The Pipers of Boleigh
Bronze Age Standing Stones
 Southeast of St. Buryan, Cornwall  OS Map Ref SW43552481 (Northern Stone)
OS Maps - Landranger 203 (Land's End & Isles of Scilly), Explorer 102 (Land’s End)


The Pipers of Boleigh - view of both stones
View of both of the Pipers of Boleigh, pity about the hedge that separates them.
This pair of massive standing stones known as the Pipers of Boleigh are said to be the tallest surviving monoliths in Cornwall. The stone at OS grid ref. SW 4348 2475 (image below right and beyond the hedge above) measures some 4.7 metres tall and is heavily cracked and splintered giving it a rather phallic appearance from some angles. Its partner, 90 metres away to the northeast at grid ref. SW 4355 2481 (in the foreground above and below left), leans quite badly but still measures a respectable 4.2 metres tall.

The stones are located about 300 metres to the northeast of the Merry Maidens but are separated from the stone circle by the B3315 road and also separated from each other by an inconveniently placed hedge that forms part of a field boundary. They were almost certainly built as a deliberate alignment rather than just being fortuitously placed in close proximity, indeed a line drawn through them would pass very close to, if not through the Merry Maidens. However as the Pipers are located on the opposite side of a slight ridge the circle is not visible from this side of the hill which might suggest they formed processional route markers to the circle, perhaps leading up from the Lamorna Valley a further 500 metres to the northeast. However it is not know if the Pipers and the Merry Maidens are contemporary and it is possible that they were added to the landscape after the stone circle had been in use for some time.

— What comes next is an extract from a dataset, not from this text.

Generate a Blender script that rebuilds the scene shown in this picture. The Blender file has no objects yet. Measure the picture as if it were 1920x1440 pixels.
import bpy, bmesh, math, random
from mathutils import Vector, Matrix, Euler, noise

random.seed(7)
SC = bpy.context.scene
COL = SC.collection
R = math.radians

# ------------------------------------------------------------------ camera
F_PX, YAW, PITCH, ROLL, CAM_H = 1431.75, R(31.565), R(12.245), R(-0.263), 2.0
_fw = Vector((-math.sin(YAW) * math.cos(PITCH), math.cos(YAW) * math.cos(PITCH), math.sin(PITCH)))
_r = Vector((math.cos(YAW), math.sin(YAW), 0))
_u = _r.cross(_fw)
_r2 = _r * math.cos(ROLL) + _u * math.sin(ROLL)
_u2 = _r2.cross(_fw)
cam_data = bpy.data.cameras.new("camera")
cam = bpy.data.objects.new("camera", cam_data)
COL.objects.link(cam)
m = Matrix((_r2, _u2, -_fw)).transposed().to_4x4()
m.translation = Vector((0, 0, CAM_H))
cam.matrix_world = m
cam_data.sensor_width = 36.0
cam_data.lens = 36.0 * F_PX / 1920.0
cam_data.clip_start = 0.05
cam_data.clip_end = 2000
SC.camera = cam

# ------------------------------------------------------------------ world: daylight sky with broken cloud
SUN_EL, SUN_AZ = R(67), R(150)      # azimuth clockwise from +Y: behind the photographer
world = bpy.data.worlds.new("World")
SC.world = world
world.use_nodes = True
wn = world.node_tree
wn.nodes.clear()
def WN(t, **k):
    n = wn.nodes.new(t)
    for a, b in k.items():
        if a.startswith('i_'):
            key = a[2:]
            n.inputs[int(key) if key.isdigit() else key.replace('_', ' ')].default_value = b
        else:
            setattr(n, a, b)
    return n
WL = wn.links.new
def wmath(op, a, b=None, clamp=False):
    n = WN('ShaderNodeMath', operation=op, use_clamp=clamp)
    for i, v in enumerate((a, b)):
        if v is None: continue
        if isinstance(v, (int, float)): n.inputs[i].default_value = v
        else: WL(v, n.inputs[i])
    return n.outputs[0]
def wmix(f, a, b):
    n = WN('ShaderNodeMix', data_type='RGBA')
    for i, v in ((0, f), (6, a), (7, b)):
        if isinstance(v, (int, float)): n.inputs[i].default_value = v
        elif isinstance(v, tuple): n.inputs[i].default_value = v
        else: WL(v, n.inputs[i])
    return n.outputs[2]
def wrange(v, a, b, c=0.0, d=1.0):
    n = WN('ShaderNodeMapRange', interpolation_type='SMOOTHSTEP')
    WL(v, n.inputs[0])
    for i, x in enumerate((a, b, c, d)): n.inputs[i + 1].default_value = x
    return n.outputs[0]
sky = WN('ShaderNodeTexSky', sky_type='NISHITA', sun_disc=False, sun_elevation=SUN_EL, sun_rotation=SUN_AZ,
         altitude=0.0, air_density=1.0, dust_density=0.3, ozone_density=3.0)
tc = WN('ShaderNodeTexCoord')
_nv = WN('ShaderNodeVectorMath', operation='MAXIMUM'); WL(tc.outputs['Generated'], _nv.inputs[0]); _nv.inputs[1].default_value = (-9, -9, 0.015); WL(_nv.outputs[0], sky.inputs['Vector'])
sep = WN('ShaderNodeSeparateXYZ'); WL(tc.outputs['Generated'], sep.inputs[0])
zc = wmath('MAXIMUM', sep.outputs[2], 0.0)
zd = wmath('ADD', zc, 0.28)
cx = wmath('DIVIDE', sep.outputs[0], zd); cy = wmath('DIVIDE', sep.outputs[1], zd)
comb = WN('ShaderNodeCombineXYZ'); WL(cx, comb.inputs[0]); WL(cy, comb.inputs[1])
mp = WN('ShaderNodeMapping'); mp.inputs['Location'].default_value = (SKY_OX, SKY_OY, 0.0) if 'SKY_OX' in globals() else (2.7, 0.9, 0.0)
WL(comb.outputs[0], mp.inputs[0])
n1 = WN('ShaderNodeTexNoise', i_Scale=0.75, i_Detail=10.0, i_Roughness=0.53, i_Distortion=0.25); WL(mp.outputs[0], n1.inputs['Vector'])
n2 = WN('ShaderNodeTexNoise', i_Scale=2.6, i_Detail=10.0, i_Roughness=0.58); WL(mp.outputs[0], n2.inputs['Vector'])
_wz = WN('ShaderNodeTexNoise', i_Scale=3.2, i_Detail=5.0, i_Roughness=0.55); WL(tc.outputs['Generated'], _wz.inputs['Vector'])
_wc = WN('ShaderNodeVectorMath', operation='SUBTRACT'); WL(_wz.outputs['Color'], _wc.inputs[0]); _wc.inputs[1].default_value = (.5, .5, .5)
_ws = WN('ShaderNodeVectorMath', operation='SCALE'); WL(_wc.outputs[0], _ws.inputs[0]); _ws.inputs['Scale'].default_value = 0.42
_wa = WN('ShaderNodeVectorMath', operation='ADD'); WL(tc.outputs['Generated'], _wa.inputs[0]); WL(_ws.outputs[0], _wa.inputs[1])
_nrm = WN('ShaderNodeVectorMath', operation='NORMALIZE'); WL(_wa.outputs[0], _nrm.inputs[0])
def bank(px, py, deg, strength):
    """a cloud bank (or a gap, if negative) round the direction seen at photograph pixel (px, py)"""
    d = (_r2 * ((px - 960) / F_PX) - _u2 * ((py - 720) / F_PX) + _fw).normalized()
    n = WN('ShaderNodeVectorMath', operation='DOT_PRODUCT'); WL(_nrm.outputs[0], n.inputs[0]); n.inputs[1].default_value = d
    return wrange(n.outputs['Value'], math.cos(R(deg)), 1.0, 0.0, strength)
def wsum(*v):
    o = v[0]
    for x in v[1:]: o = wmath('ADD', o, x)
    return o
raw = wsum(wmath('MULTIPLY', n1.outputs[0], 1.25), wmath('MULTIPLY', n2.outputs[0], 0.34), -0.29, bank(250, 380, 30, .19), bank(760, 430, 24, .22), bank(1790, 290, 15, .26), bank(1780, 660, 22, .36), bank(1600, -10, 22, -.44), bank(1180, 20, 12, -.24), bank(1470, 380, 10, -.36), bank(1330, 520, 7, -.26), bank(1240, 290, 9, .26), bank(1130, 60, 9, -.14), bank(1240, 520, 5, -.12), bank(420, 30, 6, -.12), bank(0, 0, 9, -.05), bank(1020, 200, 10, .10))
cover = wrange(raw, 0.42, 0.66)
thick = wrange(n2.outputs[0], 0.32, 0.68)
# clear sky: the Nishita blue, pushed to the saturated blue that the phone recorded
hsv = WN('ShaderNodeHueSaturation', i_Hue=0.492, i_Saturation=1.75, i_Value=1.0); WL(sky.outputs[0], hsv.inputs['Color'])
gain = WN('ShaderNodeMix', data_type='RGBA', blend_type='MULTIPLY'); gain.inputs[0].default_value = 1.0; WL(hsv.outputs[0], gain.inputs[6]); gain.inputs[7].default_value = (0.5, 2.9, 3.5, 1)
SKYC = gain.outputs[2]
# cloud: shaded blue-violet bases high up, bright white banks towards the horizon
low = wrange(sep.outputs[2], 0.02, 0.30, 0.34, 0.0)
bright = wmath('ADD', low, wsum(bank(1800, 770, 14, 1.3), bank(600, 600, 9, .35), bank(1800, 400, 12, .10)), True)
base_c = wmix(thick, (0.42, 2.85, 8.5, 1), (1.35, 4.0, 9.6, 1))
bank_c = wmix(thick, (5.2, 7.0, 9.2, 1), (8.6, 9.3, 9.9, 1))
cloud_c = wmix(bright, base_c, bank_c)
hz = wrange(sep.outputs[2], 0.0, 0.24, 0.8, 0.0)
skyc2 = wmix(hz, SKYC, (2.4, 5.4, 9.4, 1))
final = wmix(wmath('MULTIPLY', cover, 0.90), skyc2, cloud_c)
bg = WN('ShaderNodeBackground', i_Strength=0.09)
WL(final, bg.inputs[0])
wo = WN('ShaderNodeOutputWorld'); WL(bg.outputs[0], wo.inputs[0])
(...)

Both stones underwent excavation by William Copeland Borlase (the great-great grandson of the famous 18th century antiquarian Dr. William Borlase) in 1871 who found 'nothing remarkable' although he recorded the base of the tallest stone as being buried 1.5 metres (5 feet) below the turf. The shorter stone was only buried to a rather alarming depth of 38 cm (15 inches), such a shallow stone hole would certainly explain the stone's lean.

The Pipers are associated with the Merry Maidens in legend and get their name as the musicians turned to stone as they fled the scene of a Saturday night dance that overran into the Sabbath, the Maidens continued dancing past the midnight hour and were similarly turned to stone for their transgression. It was tough justice in those days.

Probable Date: Bronze Age
The Pipers of Boleigh
The Pipers of Boleigh, left: the north-eastern stone, right: the south-western stone.
Illustration of the Pipers of Boleigh by John Thomas Blight 1861
Illustration by John Thomas Blight 1861. The Pipers are drawn from almost the same position as the photograph at the top of the page and while Blight has used a little artistic licence with the scale and distance between the stones the actual detail of the stone in the foreground is remarkably accurate.


Site Visits / Photographs:

August 1999.

References:

Blight, J. T. 1861. A week at The Lands End. London: Longman, Green, Roberts. (Illustration p.56)
Borlase, W. 1769. Antiquities, Historical and Monumental of the County of Cornwall. (Plate between p.164-5)
Borlase, W. C. 1872. Naenia Cornubiae - A Descriptive Essay. London: Longmans, Green, Reader and Dyer.
Burl, A. 1976. The Stone Circles of the British Isles. London: Yale University Press.
Burl, A. 1979. Rings of Stone. London: Frances Lincoln Publishers Ltd.
Burl, A. 1995. A Guide to the Stone Circles of Britain, Ireland and Brittany. London: Yale University Press.
Burnham, A. (Editor). 2018. The Old Stones. The Megalithic Portal. London: Watkins.
Cope, J. 1998. The Modern Antiquarian. A Pre-Millennial Odyssey through Megalithic Britain. London: Thorsons.
Weatherhill, C. 1981. Belerion. Ancient Sites of Land's End. Penzance: Alison Hodge.
Weatherhill, C. 1985. Cornovia. Ancient Sites of Cornwall & Scilly. Penzance: Alison Hodge.

Cornwall & Scilly HER: 28216. Historic England Research Record Hob Uid: 422944. SMR Number: SW42SW 51-52.